Exercise task: Filter this material down to the lines that hold "scene", copying each one.

================================

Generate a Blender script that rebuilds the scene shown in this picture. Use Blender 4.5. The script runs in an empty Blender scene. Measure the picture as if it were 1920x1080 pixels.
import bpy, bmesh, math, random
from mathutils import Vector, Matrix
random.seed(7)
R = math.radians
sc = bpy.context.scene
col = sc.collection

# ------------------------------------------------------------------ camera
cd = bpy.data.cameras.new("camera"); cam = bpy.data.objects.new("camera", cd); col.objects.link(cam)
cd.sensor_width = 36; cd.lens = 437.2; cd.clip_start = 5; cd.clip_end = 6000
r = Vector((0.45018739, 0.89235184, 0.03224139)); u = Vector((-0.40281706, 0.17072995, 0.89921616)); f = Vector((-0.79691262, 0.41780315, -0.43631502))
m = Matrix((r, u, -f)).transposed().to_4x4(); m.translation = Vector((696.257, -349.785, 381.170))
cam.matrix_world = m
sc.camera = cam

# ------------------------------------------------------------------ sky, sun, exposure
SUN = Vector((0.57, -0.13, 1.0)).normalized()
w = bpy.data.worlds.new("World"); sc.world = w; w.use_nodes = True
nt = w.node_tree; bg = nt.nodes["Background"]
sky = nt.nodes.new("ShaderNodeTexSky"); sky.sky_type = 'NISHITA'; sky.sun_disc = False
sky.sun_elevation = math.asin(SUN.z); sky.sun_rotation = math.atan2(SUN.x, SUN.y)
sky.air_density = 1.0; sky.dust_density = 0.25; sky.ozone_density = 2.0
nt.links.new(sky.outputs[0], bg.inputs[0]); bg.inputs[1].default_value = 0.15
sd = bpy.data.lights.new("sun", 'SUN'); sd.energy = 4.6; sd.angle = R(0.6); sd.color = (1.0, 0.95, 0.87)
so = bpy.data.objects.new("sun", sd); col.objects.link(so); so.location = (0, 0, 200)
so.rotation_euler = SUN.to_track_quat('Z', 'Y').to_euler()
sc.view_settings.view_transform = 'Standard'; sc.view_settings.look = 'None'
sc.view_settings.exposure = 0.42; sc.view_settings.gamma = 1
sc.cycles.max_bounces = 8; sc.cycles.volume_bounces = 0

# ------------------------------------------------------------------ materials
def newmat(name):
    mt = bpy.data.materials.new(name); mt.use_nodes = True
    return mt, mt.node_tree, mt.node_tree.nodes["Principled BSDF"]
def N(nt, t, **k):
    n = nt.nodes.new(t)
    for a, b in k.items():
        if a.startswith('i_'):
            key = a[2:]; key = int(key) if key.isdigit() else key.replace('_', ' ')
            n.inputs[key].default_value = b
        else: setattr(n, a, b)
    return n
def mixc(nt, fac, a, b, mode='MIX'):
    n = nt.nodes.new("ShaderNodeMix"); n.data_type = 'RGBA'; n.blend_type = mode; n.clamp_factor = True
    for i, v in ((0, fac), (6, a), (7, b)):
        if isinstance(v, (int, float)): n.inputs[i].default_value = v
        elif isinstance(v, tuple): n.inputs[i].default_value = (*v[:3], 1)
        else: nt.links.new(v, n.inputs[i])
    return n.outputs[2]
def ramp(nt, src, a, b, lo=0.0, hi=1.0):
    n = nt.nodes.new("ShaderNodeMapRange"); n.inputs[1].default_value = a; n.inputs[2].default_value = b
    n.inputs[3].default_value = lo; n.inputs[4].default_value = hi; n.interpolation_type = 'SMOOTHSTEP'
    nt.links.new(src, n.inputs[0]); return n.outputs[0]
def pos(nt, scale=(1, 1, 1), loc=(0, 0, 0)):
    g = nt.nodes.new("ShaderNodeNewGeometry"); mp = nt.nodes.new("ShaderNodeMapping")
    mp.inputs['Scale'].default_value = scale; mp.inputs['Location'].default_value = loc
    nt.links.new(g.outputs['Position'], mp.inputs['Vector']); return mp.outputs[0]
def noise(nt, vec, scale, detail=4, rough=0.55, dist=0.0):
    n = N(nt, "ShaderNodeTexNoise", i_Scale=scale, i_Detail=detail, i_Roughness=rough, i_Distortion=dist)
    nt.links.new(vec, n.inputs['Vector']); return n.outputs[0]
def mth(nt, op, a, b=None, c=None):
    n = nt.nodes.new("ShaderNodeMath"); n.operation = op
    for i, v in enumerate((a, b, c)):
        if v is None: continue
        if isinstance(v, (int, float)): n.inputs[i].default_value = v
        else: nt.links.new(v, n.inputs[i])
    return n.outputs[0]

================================

Complete response:
Generate a Blender script that rebuilds the scene shown in this picture. Use Blender 4.5. The script runs in an empty Blender scene. Measure the picture as if it were 1920x1080 pixels.
sc = bpy.context.scene